Khurram Schehzad stressed the urgency of relocating climate governance and finance closer to communities most vulnerable to climate risks. He observed that while international discussions often revolve around pledges and frameworks, real resilience depends on execution, financial access, and last-mile delivery.

He added that Pakistan must move beyond strategy papers toward scalable financing solutions enabling households, farmers, micro, small and medium enterprises (MSMEs), and local governments to invest in resilience.

Highlighting recent federal initiatives, Khurram Schehzad outlined five priority pathways for expanding access to climate finance.

Climate-smart agricultural lending for smallholders through digital, collateral-free models; financing for household and MSME energy transition including electric mobility, efficient appliances, and distributed solarization; affordable climate-resilient housing; outcomes- and results-based instruments such as social and skills impact bonds to attract private capital; and risk-sharing mechanisms supported by digital public infrastructure to reduce banking sector exposure and accelerate investment.

The discussion identified three major priorities for strengthening localized climate action.

Panelists called for institutional frameworks that allow capable local administrations to directly access climate funds, including decentralized approval systems and stronger use of localized vulnerability data for evidence-based planning.

Participants also pointed to structural gaps between community needs, provincial planning, and national commitments, recommending reforms to planning tools particularly simplifying the PC-1 process to ensure small-scale adaptation projects can be implemented more efficiently.

Emphasis was also placed on converting governance reforms into bankable opportunities through innovative instruments such as the National Climate Resilience Fund, blended finance windows, and Nature-Based Solutions, including the proposed Sindh Coastal Resilience Bond and mangrove-linked carbon credits.

De-risking private investment was described as critical to mobilizing commercial finance for community-level projects.

The panel further highlighted two urgent challenges for Pakistan’s climate finance roadmap.

The rapid, largely organic transition toward solar energy requires structured de-risking mechanisms so local governments can support community solar grids while ensuring equitable access.

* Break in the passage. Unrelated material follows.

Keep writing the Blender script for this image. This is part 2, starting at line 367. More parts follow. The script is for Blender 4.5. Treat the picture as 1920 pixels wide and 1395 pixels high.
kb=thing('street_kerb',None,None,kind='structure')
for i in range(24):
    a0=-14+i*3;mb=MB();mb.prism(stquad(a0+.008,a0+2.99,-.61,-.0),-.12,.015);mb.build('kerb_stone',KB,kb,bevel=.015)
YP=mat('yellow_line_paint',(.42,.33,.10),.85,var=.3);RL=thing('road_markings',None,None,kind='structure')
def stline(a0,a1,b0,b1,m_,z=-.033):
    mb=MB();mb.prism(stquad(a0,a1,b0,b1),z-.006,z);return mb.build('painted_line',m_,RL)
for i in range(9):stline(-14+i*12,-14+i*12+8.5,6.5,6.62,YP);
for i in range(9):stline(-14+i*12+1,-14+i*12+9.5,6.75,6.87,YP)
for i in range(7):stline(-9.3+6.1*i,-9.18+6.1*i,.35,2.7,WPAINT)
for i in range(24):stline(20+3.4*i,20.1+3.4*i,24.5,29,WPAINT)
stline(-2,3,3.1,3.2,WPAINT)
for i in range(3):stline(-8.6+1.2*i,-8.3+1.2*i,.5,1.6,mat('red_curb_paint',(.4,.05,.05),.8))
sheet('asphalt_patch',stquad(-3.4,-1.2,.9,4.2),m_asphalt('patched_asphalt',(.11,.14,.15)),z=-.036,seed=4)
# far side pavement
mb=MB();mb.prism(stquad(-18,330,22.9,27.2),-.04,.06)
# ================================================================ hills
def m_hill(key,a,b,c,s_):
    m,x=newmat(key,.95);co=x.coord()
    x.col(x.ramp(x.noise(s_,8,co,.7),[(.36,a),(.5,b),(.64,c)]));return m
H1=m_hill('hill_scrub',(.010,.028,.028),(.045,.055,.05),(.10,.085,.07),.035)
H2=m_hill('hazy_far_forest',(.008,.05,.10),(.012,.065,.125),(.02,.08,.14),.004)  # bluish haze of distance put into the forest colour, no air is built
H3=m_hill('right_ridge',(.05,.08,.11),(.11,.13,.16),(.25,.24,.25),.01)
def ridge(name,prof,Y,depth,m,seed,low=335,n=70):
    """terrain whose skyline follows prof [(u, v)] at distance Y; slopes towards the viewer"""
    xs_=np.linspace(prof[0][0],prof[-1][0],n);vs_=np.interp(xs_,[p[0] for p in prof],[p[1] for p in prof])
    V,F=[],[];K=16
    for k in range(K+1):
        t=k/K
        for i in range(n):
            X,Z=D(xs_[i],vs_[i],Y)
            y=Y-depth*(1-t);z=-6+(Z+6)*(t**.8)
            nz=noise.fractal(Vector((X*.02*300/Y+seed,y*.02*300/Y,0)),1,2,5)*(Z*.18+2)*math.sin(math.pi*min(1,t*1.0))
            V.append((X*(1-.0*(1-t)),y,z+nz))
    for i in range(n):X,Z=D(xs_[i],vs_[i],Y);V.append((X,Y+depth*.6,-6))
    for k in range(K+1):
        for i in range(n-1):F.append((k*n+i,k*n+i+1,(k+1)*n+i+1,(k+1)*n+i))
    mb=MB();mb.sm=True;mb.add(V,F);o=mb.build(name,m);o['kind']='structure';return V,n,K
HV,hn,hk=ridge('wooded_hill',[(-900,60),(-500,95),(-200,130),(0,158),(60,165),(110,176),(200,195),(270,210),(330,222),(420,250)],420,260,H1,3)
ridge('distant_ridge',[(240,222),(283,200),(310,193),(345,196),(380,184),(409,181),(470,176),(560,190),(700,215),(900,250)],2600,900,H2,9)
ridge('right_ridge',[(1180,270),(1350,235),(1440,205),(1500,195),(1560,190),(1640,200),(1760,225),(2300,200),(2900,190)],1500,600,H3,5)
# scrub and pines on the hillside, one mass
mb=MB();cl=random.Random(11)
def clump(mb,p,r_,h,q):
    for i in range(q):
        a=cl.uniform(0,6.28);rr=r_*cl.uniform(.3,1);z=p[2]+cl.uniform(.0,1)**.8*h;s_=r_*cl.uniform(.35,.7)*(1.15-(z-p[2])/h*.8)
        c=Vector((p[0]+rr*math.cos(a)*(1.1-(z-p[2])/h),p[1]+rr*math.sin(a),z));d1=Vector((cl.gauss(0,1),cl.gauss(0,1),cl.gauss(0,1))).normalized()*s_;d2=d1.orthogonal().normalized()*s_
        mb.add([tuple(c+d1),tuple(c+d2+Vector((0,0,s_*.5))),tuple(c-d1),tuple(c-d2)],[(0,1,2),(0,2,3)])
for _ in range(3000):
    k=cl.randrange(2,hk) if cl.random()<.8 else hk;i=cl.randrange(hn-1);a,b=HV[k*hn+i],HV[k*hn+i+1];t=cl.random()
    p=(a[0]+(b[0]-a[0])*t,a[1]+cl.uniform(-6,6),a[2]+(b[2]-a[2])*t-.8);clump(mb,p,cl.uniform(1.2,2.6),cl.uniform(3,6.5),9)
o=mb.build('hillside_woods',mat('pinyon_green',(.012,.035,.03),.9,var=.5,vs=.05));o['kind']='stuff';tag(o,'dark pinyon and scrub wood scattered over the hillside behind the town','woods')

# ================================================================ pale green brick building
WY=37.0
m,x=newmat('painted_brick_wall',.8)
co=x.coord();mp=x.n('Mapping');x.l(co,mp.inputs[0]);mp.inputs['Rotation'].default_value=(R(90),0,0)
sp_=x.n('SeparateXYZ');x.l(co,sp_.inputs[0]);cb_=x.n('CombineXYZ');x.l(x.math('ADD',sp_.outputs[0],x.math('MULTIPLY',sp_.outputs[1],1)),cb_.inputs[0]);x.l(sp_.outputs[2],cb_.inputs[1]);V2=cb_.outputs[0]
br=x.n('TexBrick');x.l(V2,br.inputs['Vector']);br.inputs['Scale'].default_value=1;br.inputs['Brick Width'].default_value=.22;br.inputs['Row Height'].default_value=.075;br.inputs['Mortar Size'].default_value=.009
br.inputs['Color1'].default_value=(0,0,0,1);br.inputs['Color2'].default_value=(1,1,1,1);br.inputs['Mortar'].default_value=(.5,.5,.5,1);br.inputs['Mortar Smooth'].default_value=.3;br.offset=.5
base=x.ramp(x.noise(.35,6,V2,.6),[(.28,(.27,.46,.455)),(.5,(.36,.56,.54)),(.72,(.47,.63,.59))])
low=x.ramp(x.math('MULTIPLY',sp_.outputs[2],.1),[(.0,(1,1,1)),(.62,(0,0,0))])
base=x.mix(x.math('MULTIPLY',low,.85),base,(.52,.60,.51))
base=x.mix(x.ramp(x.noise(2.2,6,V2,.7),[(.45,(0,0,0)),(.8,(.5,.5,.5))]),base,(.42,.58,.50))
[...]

Additionally, speakers stressed the need for rapid-response liquidity frameworks to enable local administrations to access emergency funding during floods, heatwaves, and other extreme weather events.

The role of academia was also highlighted, with IBA Karachi through CBER  reaffirming its commitment to advancing evidence-based policymaking by converting dialogue into actionable research, refined concept notes, and policy-relevant outputs.

The session concluded with a call for sustained collaboration among government institutions, academia, civil society, and development partners to promote locally driven, execution-focused, and finance-enabled climate action across Pakistan.